(Scenes as source code)
==========

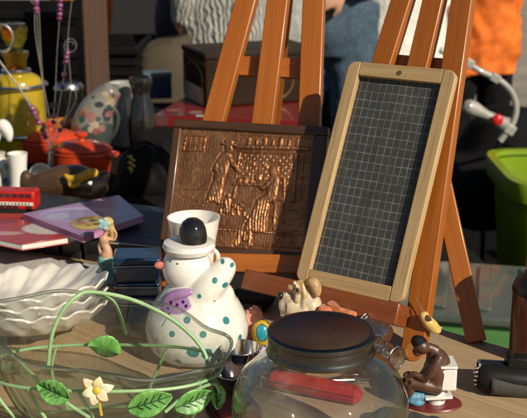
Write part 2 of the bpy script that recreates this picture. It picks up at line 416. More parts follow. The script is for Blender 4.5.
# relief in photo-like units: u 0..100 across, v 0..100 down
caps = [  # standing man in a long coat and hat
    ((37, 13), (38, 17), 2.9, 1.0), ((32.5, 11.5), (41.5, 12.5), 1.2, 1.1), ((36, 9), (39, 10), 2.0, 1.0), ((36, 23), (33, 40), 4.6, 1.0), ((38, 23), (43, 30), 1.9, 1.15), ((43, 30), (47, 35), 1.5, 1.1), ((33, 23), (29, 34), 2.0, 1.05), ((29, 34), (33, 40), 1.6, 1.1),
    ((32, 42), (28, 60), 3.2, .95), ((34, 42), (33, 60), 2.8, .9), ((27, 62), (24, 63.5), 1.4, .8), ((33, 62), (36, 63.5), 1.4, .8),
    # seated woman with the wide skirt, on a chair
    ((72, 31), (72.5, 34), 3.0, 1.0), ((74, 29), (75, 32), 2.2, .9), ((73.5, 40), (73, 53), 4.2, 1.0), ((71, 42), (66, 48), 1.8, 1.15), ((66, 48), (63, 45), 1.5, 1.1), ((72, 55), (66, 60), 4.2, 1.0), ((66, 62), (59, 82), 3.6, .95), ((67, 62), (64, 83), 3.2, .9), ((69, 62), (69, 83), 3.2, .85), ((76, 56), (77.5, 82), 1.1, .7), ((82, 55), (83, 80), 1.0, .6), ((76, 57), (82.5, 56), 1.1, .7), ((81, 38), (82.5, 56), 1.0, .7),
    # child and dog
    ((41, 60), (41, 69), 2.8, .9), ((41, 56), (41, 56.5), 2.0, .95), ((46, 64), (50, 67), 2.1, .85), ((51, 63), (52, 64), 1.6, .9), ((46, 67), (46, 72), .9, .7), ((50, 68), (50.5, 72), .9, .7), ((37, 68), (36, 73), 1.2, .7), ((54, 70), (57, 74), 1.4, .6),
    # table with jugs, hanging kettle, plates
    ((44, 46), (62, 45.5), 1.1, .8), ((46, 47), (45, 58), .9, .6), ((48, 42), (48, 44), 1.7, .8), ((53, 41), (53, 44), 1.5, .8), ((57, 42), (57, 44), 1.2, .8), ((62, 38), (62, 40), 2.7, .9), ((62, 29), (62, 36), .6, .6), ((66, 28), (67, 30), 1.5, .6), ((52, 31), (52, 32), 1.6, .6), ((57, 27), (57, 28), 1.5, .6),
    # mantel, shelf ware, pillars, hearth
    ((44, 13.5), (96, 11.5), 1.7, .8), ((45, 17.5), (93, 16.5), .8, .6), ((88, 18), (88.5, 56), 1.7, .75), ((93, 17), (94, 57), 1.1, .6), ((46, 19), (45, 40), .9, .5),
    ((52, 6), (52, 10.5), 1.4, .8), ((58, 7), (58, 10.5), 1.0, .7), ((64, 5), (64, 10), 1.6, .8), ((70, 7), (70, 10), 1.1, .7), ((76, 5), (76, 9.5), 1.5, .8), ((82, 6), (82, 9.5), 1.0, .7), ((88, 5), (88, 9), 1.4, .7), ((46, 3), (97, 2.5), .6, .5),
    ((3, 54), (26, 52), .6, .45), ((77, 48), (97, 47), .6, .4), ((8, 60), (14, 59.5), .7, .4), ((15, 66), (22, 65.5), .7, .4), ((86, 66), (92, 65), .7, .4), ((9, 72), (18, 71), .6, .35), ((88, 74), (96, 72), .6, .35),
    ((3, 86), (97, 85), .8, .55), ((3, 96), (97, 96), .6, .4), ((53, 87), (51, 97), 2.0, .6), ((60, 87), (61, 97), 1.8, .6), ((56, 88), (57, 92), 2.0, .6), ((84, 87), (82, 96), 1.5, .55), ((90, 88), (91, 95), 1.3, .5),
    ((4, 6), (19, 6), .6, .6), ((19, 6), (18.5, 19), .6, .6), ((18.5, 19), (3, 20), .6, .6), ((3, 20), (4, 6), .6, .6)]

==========

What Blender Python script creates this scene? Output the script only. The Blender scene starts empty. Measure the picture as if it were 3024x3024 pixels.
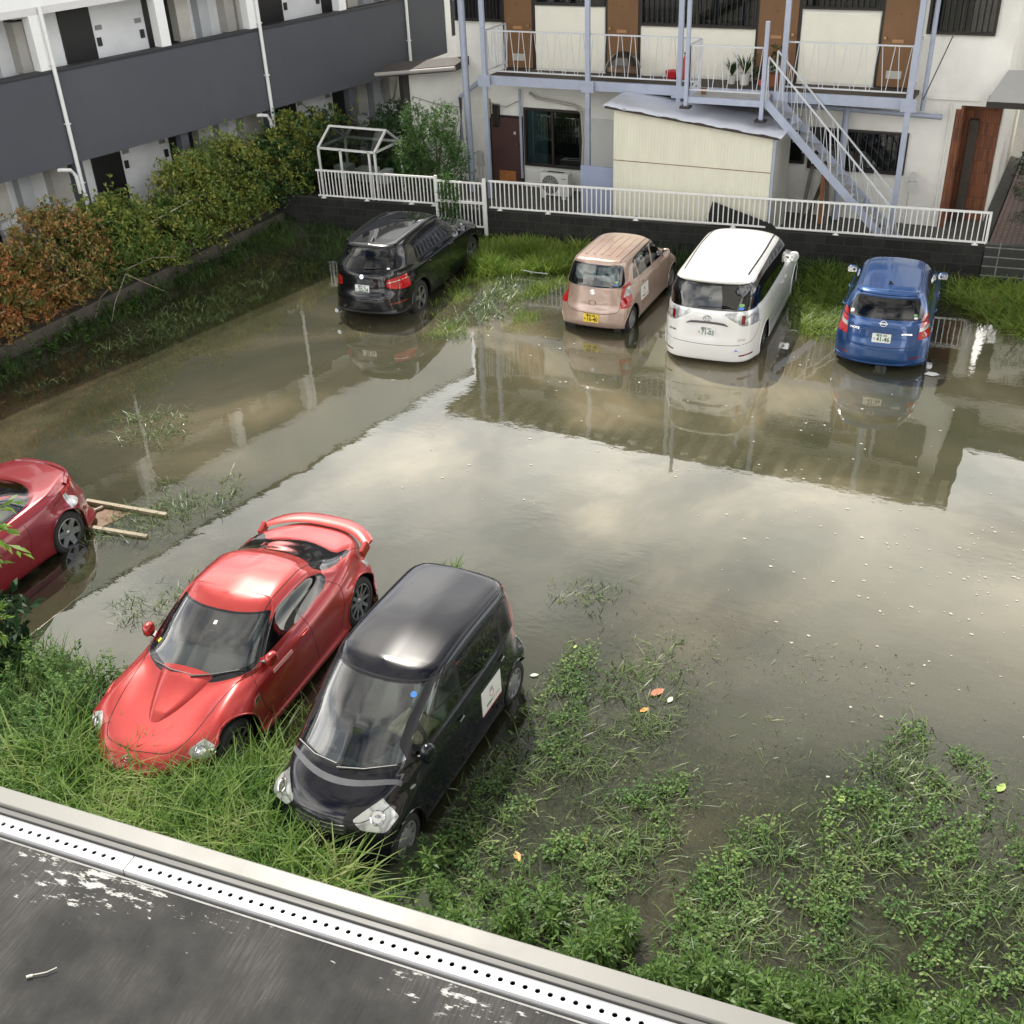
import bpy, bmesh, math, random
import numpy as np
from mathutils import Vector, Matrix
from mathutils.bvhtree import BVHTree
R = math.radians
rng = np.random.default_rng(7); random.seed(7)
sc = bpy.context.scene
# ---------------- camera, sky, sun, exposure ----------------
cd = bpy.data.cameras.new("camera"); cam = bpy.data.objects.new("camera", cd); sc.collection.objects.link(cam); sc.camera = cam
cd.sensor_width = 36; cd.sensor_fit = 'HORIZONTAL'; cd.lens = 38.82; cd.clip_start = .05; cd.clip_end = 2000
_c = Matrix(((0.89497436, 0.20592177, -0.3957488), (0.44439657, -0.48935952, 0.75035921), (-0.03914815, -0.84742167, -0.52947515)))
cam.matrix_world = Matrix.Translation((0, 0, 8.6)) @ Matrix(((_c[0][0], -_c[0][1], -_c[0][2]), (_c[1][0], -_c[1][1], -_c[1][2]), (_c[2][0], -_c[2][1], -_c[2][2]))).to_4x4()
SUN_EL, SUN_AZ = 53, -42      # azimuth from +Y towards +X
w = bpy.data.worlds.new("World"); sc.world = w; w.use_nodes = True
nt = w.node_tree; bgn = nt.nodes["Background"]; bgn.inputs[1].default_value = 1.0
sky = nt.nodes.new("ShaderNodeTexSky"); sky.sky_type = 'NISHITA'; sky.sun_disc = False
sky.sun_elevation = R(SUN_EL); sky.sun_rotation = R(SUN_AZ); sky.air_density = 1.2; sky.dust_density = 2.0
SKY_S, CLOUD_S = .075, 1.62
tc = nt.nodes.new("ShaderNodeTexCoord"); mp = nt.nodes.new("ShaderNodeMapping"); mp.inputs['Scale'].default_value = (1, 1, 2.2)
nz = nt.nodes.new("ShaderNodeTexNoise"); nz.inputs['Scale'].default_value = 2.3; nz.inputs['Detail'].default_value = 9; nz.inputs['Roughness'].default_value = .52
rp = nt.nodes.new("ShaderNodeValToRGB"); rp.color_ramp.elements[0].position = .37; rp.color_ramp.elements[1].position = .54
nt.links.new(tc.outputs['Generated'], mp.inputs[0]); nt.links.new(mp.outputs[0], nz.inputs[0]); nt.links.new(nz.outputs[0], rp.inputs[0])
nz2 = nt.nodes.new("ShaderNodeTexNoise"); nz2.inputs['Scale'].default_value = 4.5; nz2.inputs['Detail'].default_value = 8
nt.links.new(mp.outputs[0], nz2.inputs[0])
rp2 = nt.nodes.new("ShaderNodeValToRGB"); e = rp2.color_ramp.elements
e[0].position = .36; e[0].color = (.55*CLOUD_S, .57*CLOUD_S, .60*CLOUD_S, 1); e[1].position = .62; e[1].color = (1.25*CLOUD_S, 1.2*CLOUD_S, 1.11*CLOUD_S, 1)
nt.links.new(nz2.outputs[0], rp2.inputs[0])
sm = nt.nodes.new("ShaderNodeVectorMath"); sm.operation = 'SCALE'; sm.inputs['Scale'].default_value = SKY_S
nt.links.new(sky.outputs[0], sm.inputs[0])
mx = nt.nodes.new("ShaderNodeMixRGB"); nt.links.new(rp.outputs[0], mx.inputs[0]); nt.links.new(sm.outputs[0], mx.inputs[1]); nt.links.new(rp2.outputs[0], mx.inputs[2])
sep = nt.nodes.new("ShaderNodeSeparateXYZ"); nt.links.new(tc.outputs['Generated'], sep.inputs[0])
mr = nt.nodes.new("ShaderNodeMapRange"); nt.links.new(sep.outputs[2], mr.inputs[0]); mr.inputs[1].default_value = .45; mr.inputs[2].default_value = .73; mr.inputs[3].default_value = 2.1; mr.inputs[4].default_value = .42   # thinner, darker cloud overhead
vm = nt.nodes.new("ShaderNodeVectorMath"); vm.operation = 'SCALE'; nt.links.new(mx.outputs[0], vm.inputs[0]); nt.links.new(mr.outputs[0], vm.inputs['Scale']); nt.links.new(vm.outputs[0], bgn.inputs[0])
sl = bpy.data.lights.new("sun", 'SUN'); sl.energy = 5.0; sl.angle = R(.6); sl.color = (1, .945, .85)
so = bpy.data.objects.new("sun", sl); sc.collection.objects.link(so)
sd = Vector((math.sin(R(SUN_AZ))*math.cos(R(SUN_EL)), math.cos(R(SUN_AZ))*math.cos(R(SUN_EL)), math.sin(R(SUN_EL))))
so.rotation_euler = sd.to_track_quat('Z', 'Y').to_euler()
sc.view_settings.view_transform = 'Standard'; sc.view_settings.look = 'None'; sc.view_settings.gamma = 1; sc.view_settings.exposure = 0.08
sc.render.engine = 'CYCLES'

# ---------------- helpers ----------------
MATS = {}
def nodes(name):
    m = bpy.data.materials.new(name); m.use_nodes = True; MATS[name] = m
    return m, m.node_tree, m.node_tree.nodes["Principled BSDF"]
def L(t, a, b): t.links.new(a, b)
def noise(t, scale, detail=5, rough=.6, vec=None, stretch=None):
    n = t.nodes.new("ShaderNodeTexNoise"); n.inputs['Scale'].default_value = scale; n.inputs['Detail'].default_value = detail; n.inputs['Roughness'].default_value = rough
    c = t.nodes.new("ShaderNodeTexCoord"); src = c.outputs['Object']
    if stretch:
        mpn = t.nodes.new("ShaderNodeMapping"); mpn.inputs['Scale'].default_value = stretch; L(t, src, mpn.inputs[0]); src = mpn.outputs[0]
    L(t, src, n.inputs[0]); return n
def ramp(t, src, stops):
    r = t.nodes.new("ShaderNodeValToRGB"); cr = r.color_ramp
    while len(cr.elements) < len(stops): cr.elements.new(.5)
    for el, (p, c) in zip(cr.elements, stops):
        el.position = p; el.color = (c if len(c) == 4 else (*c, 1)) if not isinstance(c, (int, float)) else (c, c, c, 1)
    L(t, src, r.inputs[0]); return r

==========

Search the data for the string "script" and copy each line where it appears.

▶ Full answer:
Write part 2 of the bpy script that recreates this picture. It picks up at line 416. More parts follow. The script is for Blender 4.5.
What Blender Python script creates this scene? Output the script only. The Blender scene starts empty. Measure the picture as if it were 3024x3024 pixels.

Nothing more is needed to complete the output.